Directions: Wherever a line below holds the word "pixels", copy that line.

Items:

--

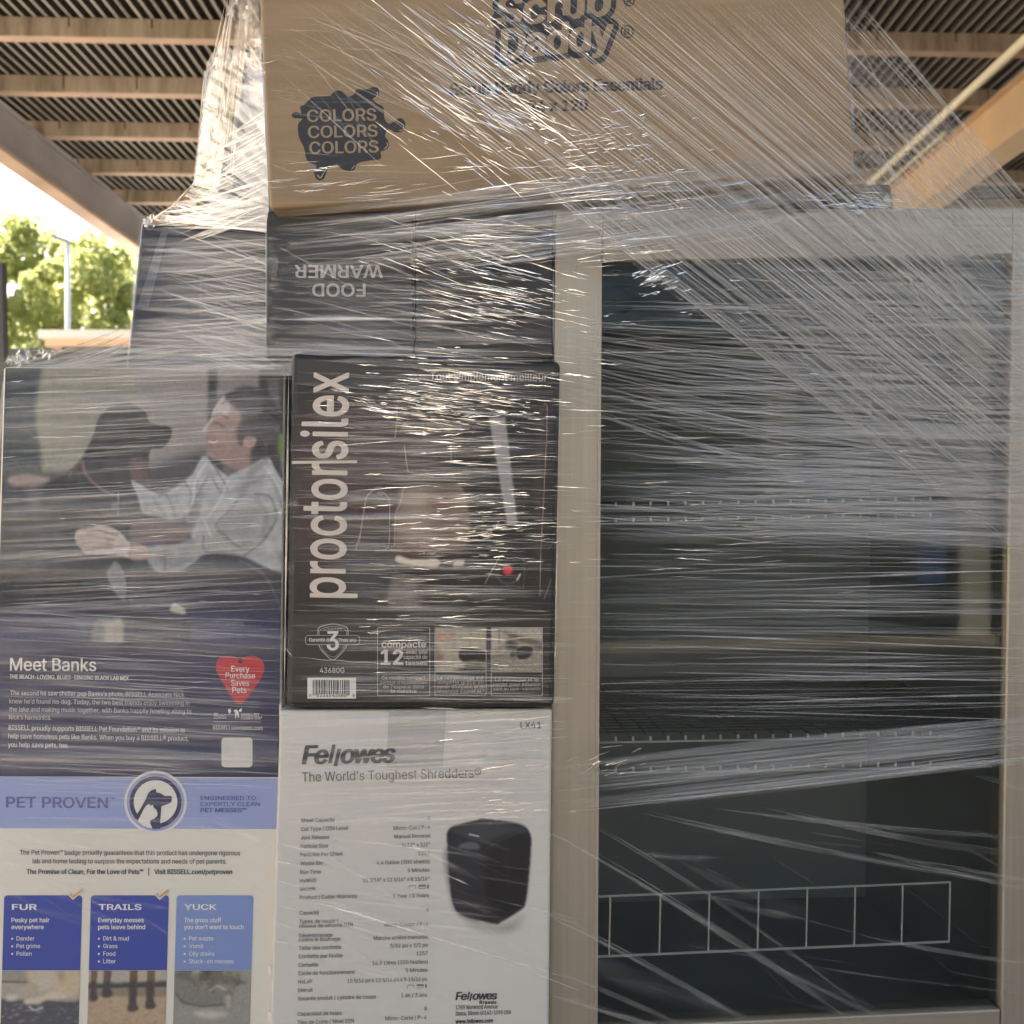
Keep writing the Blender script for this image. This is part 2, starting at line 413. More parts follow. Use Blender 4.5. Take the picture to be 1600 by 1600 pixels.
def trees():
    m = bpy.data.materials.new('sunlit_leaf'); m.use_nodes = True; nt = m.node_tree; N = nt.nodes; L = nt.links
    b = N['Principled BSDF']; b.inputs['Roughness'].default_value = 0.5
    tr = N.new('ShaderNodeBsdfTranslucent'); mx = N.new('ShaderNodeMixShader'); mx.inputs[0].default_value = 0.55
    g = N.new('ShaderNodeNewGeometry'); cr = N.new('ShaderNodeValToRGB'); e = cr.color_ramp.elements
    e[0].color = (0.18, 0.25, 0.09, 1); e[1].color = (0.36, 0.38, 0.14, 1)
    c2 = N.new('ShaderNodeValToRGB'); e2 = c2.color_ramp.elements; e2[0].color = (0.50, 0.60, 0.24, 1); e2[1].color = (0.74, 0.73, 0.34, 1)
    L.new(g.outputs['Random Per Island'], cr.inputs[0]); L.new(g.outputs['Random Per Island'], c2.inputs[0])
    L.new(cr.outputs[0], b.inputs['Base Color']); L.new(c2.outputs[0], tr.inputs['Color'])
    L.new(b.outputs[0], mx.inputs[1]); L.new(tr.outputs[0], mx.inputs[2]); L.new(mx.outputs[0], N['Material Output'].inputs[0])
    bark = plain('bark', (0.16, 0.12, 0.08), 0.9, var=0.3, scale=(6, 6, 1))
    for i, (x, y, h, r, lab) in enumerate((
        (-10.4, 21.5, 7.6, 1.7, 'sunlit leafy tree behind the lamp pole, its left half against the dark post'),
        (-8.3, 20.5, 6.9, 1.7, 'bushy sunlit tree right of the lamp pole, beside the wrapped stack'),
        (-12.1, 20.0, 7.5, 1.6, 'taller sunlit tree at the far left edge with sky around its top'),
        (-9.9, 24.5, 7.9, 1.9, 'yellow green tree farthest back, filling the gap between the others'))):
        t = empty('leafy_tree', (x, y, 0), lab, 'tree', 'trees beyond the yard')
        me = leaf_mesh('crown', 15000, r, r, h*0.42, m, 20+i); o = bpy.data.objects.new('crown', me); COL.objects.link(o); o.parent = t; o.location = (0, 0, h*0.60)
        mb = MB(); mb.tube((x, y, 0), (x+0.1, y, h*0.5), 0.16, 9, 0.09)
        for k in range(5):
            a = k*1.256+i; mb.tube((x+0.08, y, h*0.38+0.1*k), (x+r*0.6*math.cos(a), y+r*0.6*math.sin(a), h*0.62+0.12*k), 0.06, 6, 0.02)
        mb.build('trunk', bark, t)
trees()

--

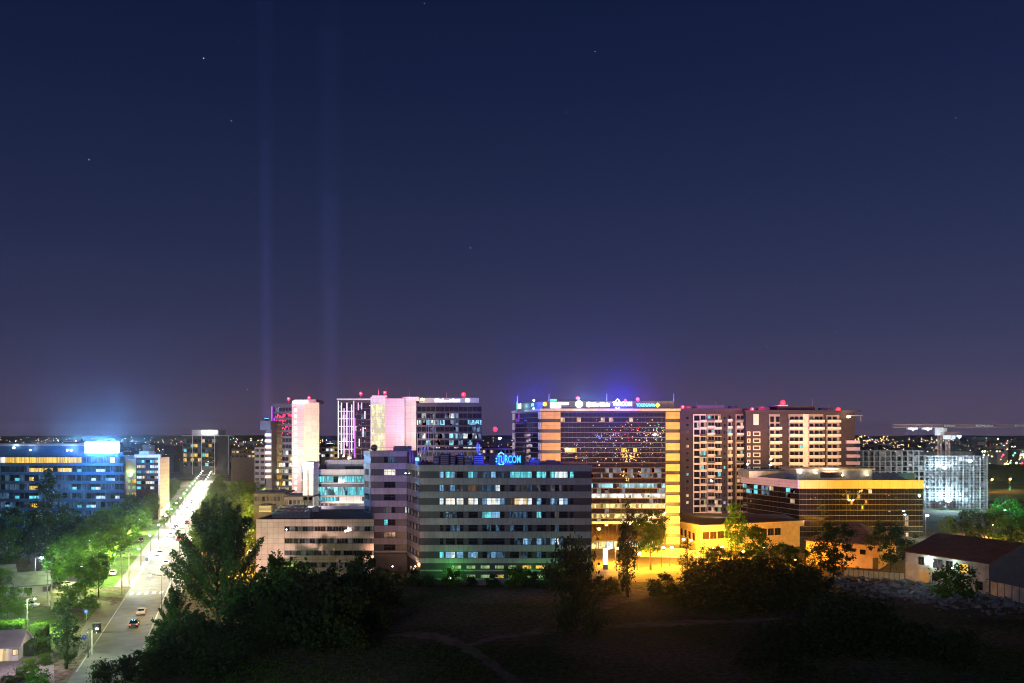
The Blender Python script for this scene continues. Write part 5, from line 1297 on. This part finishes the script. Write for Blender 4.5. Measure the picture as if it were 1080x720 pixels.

--

Result for this task:
Keep writing the Blender script for this image. This is part 2, starting at line 413. More parts follow. Use Blender 4.5. Take the picture to be 1600 by 1600 pixels.
The Blender Python script for this scene continues. Write part 5, from line 1297 on. This part finishes the script. Write for Blender 4.5. Measure the picture as if it were 1080x720 pixels.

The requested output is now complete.